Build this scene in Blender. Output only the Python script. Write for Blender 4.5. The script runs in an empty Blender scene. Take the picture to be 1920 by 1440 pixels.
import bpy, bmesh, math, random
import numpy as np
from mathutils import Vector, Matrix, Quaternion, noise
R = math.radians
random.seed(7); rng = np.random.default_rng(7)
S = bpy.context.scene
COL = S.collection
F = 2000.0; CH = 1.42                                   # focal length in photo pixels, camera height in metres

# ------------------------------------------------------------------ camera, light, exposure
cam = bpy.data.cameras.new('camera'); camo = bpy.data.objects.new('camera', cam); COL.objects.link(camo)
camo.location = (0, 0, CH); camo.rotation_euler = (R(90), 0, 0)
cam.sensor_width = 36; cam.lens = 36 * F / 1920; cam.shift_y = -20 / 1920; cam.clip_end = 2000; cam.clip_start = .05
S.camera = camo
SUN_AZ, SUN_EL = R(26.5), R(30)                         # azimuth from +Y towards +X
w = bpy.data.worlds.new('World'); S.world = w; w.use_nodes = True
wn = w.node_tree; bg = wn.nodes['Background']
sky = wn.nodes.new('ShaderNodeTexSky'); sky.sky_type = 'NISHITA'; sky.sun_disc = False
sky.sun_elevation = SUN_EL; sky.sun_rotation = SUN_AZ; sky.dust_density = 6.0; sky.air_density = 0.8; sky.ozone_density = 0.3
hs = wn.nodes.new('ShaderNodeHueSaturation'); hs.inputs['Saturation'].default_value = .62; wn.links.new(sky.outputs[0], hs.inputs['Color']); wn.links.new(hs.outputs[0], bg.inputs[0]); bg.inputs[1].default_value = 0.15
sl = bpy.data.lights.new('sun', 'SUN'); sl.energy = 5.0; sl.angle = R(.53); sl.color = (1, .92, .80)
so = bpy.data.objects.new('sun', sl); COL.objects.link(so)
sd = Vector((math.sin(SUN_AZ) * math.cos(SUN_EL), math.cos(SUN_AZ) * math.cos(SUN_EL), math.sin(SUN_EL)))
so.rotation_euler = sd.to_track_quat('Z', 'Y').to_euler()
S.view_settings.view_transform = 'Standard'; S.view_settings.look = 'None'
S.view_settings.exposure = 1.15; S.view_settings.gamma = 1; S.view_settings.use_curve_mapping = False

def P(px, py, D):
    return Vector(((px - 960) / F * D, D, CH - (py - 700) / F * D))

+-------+

TASK TO COMPLETE: Reproduce the data in full, exactly as presented.

RESULT OF THE EXERCISE:
Build this scene in Blender. Output only the Python script. Write for Blender 4.5. The script runs in an empty Blender scene. Take the picture to be 1920 by 1440 pixels.
import bpy, bmesh, math, random
import numpy as np
from mathutils import Vector, Matrix, Quaternion, noise
R = math.radians
random.seed(7); rng = np.random.default_rng(7)
S = bpy.context.scene
COL = S.collection
F = 2000.0; CH = 1.42                                   # focal length in photo pixels, camera height in metres

# ------------------------------------------------------------------ camera, light, exposure
cam = bpy.data.cameras.new('camera'); camo = bpy.data.objects.new('camera', cam); COL.objects.link(camo)
camo.location = (0, 0, CH); camo.rotation_euler = (R(90), 0, 0)
cam.sensor_width = 36; cam.lens = 36 * F / 1920; cam.shift_y = -20 / 1920; cam.clip_end = 2000; cam.clip_start = .05
S.camera = camo
SUN_AZ, SUN_EL = R(26.5), R(30)                         # azimuth from +Y towards +X
w = bpy.data.worlds.new('World'); S.world = w; w.use_nodes = True
wn = w.node_tree; bg = wn.nodes['Background']
sky = wn.nodes.new('ShaderNodeTexSky'); sky.sky_type = 'NISHITA'; sky.sun_disc = False
sky.sun_elevation = SUN_EL; sky.sun_rotation = SUN_AZ; sky.dust_density = 6.0; sky.air_density = 0.8; sky.ozone_density = 0.3
hs = wn.nodes.new('ShaderNodeHueSaturation'); hs.inputs['Saturation'].default_value = .62; wn.links.new(sky.outputs[0], hs.inputs['Color']); wn.links.new(hs.outputs[0], bg.inputs[0]); bg.inputs[1].default_value = 0.15
sl = bpy.data.lights.new('sun', 'SUN'); sl.energy = 5.0; sl.angle = R(.53); sl.color = (1, .92, .80)
so = bpy.data.objects.new('sun', sl); COL.objects.link(so)
sd = Vector((math.sin(SUN_AZ) * math.cos(SUN_EL), math.cos(SUN_AZ) * math.cos(SUN_EL), math.sin(SUN_EL)))
so.rotation_euler = sd.to_track_quat('Z', 'Y').to_euler()
S.view_settings.view_transform = 'Standard'; S.view_settings.look = 'None'
S.view_settings.exposure = 1.15; S.view_settings.gamma = 1; S.view_settings.use_curve_mapping = False

def P(px, py, D):
    return Vector(((px - 960) / F * D, D, CH - (py - 700) / F * D))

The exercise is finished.